(AP Photo/J Pat Carter)

Up until now, Luis Valbuena’s major league career has not been very noteworthy. He never hit above .250 and posted the best wins above replacement of his career as a 27-year-old last year (1.0). This season, however, is much different.

Valbuena is batting .284 with a  0.382 on-base percentage and 0.458 slugging and a 132 wRC+, which means he has created 32 percent more runs than the league average after adjusting for the park and league he plays in.

“Nothing different,” Valbuena said of his success last month. “I’m looking for my pitch and being aggressive in the zone.”

There is plenty different, but it has nothing to do with looking for pitches or being more aggressive in the zone. For example, last season he swung at 21 percent of pitches outside of the strike zone and 60.7 percent of those within, this season he is swinging at 21.8 percent and 60 percent, respectively. He isn’t making more contact either.

Here is what is different: Valbuena is finally hitting the “hard” stuff – fastballs, sinkers and cutters. Last season he batted .218 against fastballs and this season is at a robust .308.

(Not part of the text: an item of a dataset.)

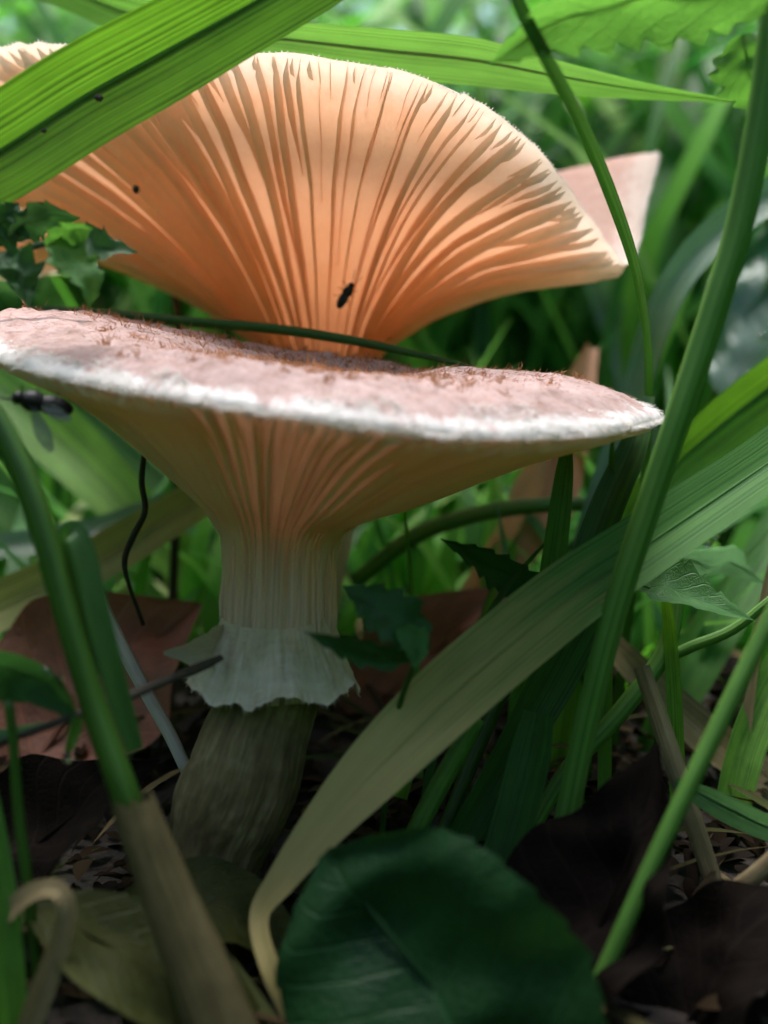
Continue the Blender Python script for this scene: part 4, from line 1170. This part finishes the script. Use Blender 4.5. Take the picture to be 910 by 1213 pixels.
stalk('thin_stalk', 'light green thin stem beside the lower end of the withering blade', [(565, 850, 12.2, 24), (535, 905, 12.1, 24), (500, 970, 12.0, 24), (470, 1040, 11.9, 24)], 'stem_green', n=20, ns=10)
stalk('thin_stalk', 'thin dark stem between the withering blade and the dark upright blade', [(640, 720, 13.2, 14), (600, 810, 13, 16), (560, 900, 12.8, 18), (525, 990, 12.6, 18), (505, 1060, 12.5, 18)], 'stem_dark', n=24, ns=9)
bs = stalk('branching_stalk', 'branching thin green stem right of the thick herb stem', [(800, 690, 13.8, 22), (796, 740, 13.7, 22), (780, 785, 13.6, 22), (725, 855, 13.4, 22), (670, 915, 13.2, 20), (620, 1000, 13, 18)], 'stem_green', n=30, ns=10)
stalk('', '', [(782, 783, 13.6, 14), (820, 766, 13.5, 14), (870, 745, 13.4, 13), (920, 705, 13.3, 11)], 'stem_green', n=16, ns=9, parent=bs, part='side_branch')
stalk('straw', 'yellow-brown straw leaning left behind the thin bottom right stem', [(760, 790, 12.8, 20), (790, 880, 12.5, 24), (820, 970, 12.3, 24), (850, 1060, 12.1, 22), (865, 1110, 12, 20)], 'straw', cat='straw', n=24, ns=9, flat=0.5)
stalk('straw', 'short dull straw branching near the lower right dead leaves', [(930, 1005, 11.4, 22), (890, 1040, 11.5, 22), (845, 1070, 11.6, 20), (820, 1100, 11.6, 16)], 'straw', cat='straw', n=20, ns=9, flat=0.5)
blade('grass_leaf', 'short shiny green blade at the lower right edge', [(800, 925, 12.3, 12), (840, 945, 12.2, 34), (890, 970, 12.1, 38), (960, 1000, 12, 30)], 'blade_silver', roll=-0.6, n=24)
blade('dry_grass_leaf', 'dull tan grass blade lying behind the branching stem at right', [(720, 760, 15.5, 30), (790, 830, 15.2, 44), (860, 890, 15, 50), (950, 950, 14.7, 40)], 'straw', roll=0.3, n=24, midrib=False)
blade('blurred_grass_leaf', 'pale blurred blade standing behind the right tip of the far cap', [(700, 320, 26, 30), (722, 370, 26, 36), (744, 430, 25.6, 40), (762, 520, 25, 40), (775, 640, 24.5, 36), (780, 740, 24, 30)], 'blade_silver', roll=0.2, n=30)
blade('blurred_grass_leaf', 'blurred green blade crossing behind the lower right stems', [(930, 610, 18, 40), (880, 700, 17.5, 46), (830, 790, 17, 46), (770, 890, 16.6, 40)], 'blade_mid', roll=-0.2, n=30)
blade('blurred_grass_leaf', 'blurred green blade at the right edge beside the diagonal stem', [(935, 760, 15, 30), (905, 830, 14.6, 44), (880, 900, 14.3, 44), (860, 990, 14, 40)], 'blade_bright', roll=0.2, n=30)
stalk('tendril', 'thin dark curling tendril hanging under the left side of the cap', [(172, 530, 14.2, 6), (168, 570, 14.2, 7), (172, 605, 14.2, 7), (158, 635, 14.2, 8), (148, 662, 14.2, 7), (152, 690, 14.3, 5), (170, 740, 14.6, 5)], 'twig', cat='tendril', n=36, ns=8, flat=1)
stalk('twig', 'short dark upright twig between the two caps at left', [(200, 300, 18.6, 9), (206, 340, 18.5, 9), (212, 390, 18.4, 10), (214, 500, 18.3, 10), (205, 700, 18.2, 11), (200, 900, 18.0, 12)], 'twig', cat='twig', n=20, ns=8, flat=1)

# tangle of thin blades right of the front stem
tr_ = random.Random(5)
used_labels = set()
for k in range(18):
    x0, y0, d0 = tr_.uniform(470, 900), tr_.uniform(900, 1010), tr_.uniform(13.0, 17.0)
    dx = tr_.uniform(-60, 190); hgt = tr_.uniform(170, 420); w_ = tr_.uniform(8, 20)
    mt_ = tr_.choice(['blade_mid', 'blade_mid', 'blade_silver', 'blade_bright', 'blade_dark', 'straw'])
    look = {'blade_mid': 'mid-green', 'blade_silver': 'silvery green', 'blade_bright': 'light green', 'blade_dark': 'dark green', 'straw': 'straw-coloured'}[mt_]
    spot = 'left of the thick herb stem' if x0 + dx * 0.5 < 640 else 'right of the thick herb stem' if x0 + dx * 0.5 > 760 else 'just behind the thick herb stem'
    lab_ = 'thin %s %s grass blade in the tangle %s' % ('tall' if hgt > 300 else 'short', look, spot)
    if lab_ in used_labels: continue
    used_labels.add(lab_)
    blade('thin_grass_leaf', lab_,
          [(x0, y0 + 40, d0, w_), (x0 + dx * 0.2, y0 - hgt * 0.35, d0 + 0.2, w_), (x0 + dx * 0.55, y0 - hgt * 0.72, d0 + 0.3, w_ * 0.8), (x0 + dx, y0 - hgt, d0 + 0.2, w_ * 0.15)],
          mt_, roll=tr_.uniform(-0.7, 0.7), n=16, nu=5, midrib=False, group='thin blades in the tangle', seed=k)

# ------------------------------------------------------------------ insects
def insect(name, label, o, ax, up, Lh, parts_dark, wings):
    ax = nrm(ax); sd = nrm(np.cross(up, ax)); up = np.cross(ax, sd)
    B = np.stack([ax, sd, up], 1)
    root = thing(name, o, label, 'insect')
    for nm, off, r in (('abdomen', -0.48, (0.55, 0.28, 0.29)), ('thorax', 0.1, (0.40, 0.29, 0.31)), ('head', 0.52, (0.17, 0.2, 0.19))):
        v, f = ball(o + B @ (np.array([off, 0, 0.25]) * Lh), np.array(r) * Lh, M=B)
        mk(nm, v, f, G['insect'], root)
    for s_ in (-1, 1):
        c = np.array([o + B @ (np.array(k) * Lh) for k in ((0.6, 0.06 * s_, 0.3), (0.9, 0.15 * s_, 0.35), (1.35, 0.3 * s_, 0.2))])
        v, f, uv = tube(catmull(c, 8), np.full(8, 0.018 * Lh), 5); mk('antenna', v, f, G['insect'], root)
        for k, (x0, x1) in enumerate(((0.25, 0.5), (0.1, 0.05), (-0.05, -0.5))):
            c = np.array([o + B @ (np.array(q_) * Lh) for q_ in ((x0, 0.1 * s_, 0.15), (x1 * .8, 0.38 * s_, 0.3), (x1, 0.55 * s_, -0.05))])
            v, f, uv = tube(catmull(c, 7), np.full(7, 0.02 * Lh), 5); mk('leg', v, f, G['insect'], root)
    return root, B


fo = P(46, 466, 11.15)
fly, B = insect('fly', 'small black fly hanging under the left edge of the pink cap', fo, P(22, 460, 11.1) - P(75, 472, 11.25), np.array([0, -0.3, -1.0]), 0.36, None, None)
for pts in ([(38, 474, 11.05, 2), (44, 496, 11.05, 13), (53, 518, 11.04, 19), (61, 535, 11.04, 7)], [(44, 474, 11.1, 2), (56, 482, 11.08, 13), (70, 491, 11.06, 15), (84, 497, 11.06, 5)]):
    c4 = catmull(to_world(pts), 14)
    v, f, uv = strip(c4[:, :3], np.clip(c4[:, 3], 0.01, None), 0.2, 0.05, 5)
    mk('wing', v, f, G['wing'], fly, uv=uv)
pt, nn = on_cap(capb, 420, 342)
ins, B = insect('gnat', 'tiny dark gnat sitting on the orange gills of the tall mushroom', pt + nn * 0.36, P(434, 322, 15) - P(412, 358, 15), nn, 0.24, None, None)
for s_ in (-1, 1):
    c = np.array([pt + nn * 0.36 + B @ (np.array(k) * 0.24) for k in ((0.1, 0.05 * s_, 0.42), (-0.4, 0.09 * s_, 0.46), (-0.95, 0.09 * s_, 0.40))])
    cc_ = catmull(c, 8)
    v, f, uv = strip(cc_, 0.055 * np.array([.3, .7, .9, 1, 1, .9, .7, .3]), 0.4, 0.05, 5)
    mk('wing', v, f, G['insect'], ins, uv=uv)
pt, nn = on_cap(capb, 165, 215)
v, f = ball(pt + nn * 0.33, (0.05, 0.04, 0.06), 10, 7)
tag(mk('debris_speck', v * 1.0, f, G['twig'], base=pt), 'tiny brown speck stuck on the orange gills at left', 'speck')

for px, py, r, lab in ((117, 116, 0.035, 'dark crumb of soil on the middle of the broad bright blade'), (52, 155, 0.022, 'smaller dark crumb low on the broad bright blade')):
    v, f = ball(P(px, py, 11.86), (r * 1.5, r, r * 0.9), 9, 6)
    v = v + rng.normal(0, r * 0.18, v.shape)
    tag(mk('soil_crumb', v, f, G['twig'], base=P(px, py, 11.9)), lab, 'crumb')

And don’t let the high batting average on balls in play (BABIP) fool you: this isn’t good fortune fueling the production, Valbuena is hitting the ball better. Against right-handed pitchers he is hitting line drives on 25 percent of the balls put in play and against lefties 35.3 percent – career highs for both.

Valbuena will cool off from his recent eight-game hot streak (.419 with five doubles, a homer and five RBI) but his improvement is very, very real.